SOUTHWORDS
A Magic Moment
By Jim Moriarty
I find it hard to believe that it’s been 40 years since Jack and I won the Masters. God bless him, he’s gotten old. Jack has shrunk over the decades. He blames, at least in part, his cascading vertebra on the cortisone shots he received in his back to relieve pain when he was a teenage golfer. At the Father and Son Challenge in 2020, Gary Player joked that he never thought he’d out-drive Jack, “and I never thought I’d be taller than him either.”
Jack and I didn’t get off to the best of starts. It was the 1979 Colgate Hall of Fame Classic on Pinehurst’s No. 2 course. I was a relative newcomer to golf. Jack had already made a favorable impression on the game. (If you think 15 majors is good.) I met him on Maniac Hill, where he was warming up. I was there to take as many swing sequences as players would allow for Golf World magazine, where I was the associate editor — a title that conveyed with it cameras and lenses, something I was beyond ill-prepared for. I introduced myself and asked Jack if he would mind if I took a swing sequence of him. He rather politely agreed, being a good friend of my editor in chief, Dick Taylor. Whenever Dick traveled to Palm Beach, he bunked in with the Nicklauses.
The sequence camera was — and I suppose still is if, God forbid, you can find one — called a Hulcher. It was a rattletrap box of whirling, grinding widgets, invented by an otherwise perfectly harmless little man of the same name to photograph rockets taking off for the Department of Defense. While it may have been useful for Wernher von Braun, it was a curse to any golf photographer who ever touched one, with the exception of World Golf Hall of Fame photographer Leonard Kamsler, who had mysteriously managed to tame his personal Hulcher the way Siegfried and Roy tamed white tigers.
Jack never pulled a club back until he was absolutely, positively, unconditionally ready to hit the ball. He could stand motionless over a putt longer than any human being who ever lived. His full shots weren’t much different. When I got ready to take Jack’s swing sequence, he was addressing the ball. I began running the camera, sending 35mm film screaming through the beast at 40 or 60 frames per second, I can’t remember which, making a noise not dissimilar to a Navy destroyer raising anchor.
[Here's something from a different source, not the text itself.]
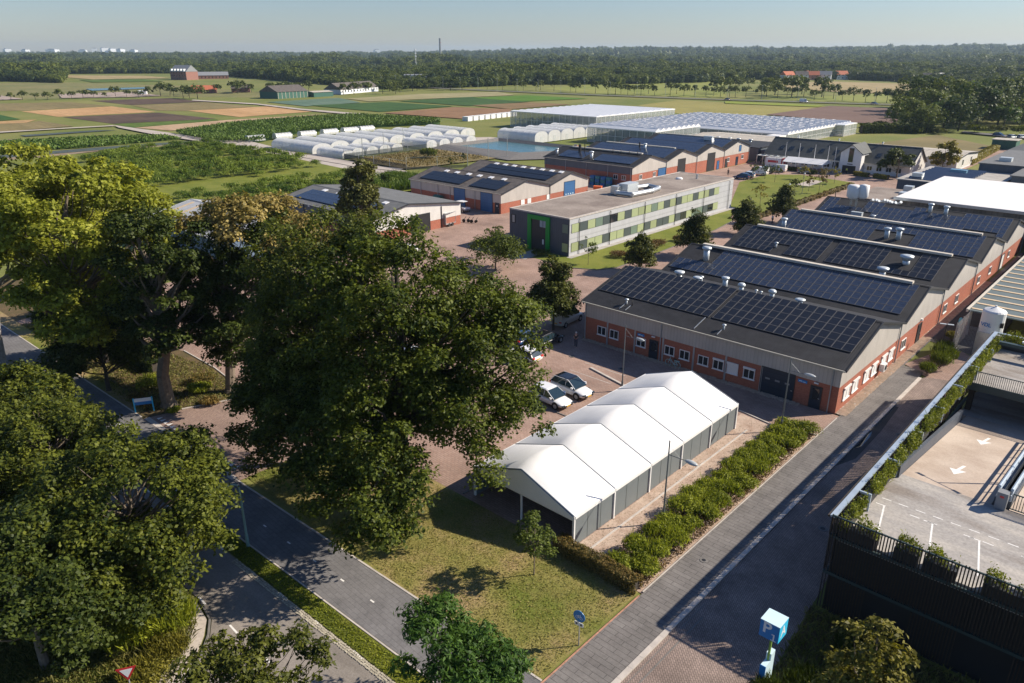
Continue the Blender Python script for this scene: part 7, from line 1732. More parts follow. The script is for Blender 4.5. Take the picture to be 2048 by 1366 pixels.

The film came in 100 foot rolls and I’d run about 80 of it through the camera when I stopped.
The motionless Nicklaus turned his head and stared at me. “I thought you were going to take a sequence,” he said.
“I thought you were going to swing,” I replied.
Not quite a year later, I had the chance to take Jack’s picture again, this time on the 18th green of Baltusrol Golf Club as he won his fourth U.S. Open. They hung the message “Jack Is Back” on the big leaderboard. As thousands rushed the green, Jack threw up his hands like a London traffic cop, stopping the hordes in their tracks. Isao Aoki had yet to putt out. Lost in the crowd, I climbed the tree at the back of the green, a vantage point that — given my limited photojournalistic capabilities — didn’t yield much better pictures than the ones I’d gotten that day on Maniac Hill.
By 1986, through sheer repetition, I’d improved. Most of my photos were functionally usable. Jack, on the other hand, had gone in the opposite direction. His return in 1980 lasted through the PGA Championship at Oak Hill Country Club, which gave every appearance of being the final major he would win, leaving his total at 17. Then came that Sunday in Augusta.
As Jack was charging on the back nine and Seve Ballesteros was collapsing, I found myself funneled to the right of the 16th green, trapped behind half the population of Georgia. Unable to squeeze in to take a photo, I became a spectator, too. For comparison purposes only, I once attended one of Bo Schembechler’s postgame interviews conducted in a tiny room with a single bare lightbulb hanging from the ceiling, off the same concrete tunnel the University of Michigan marching band used to exit the stadium, jammed shoulder to shoulder, playing “Hail to the Victors” at incalculable decibel levels. I promise you, the noise the crowd made in the valley at Augusta National that day as Jack walked from the 16th green to the 17th tee was far, far louder — so loud his eyes welled with tears as he walked up 17. Mine, too.
The echo of those cheers still rattles my bones, even if they are 40 years older.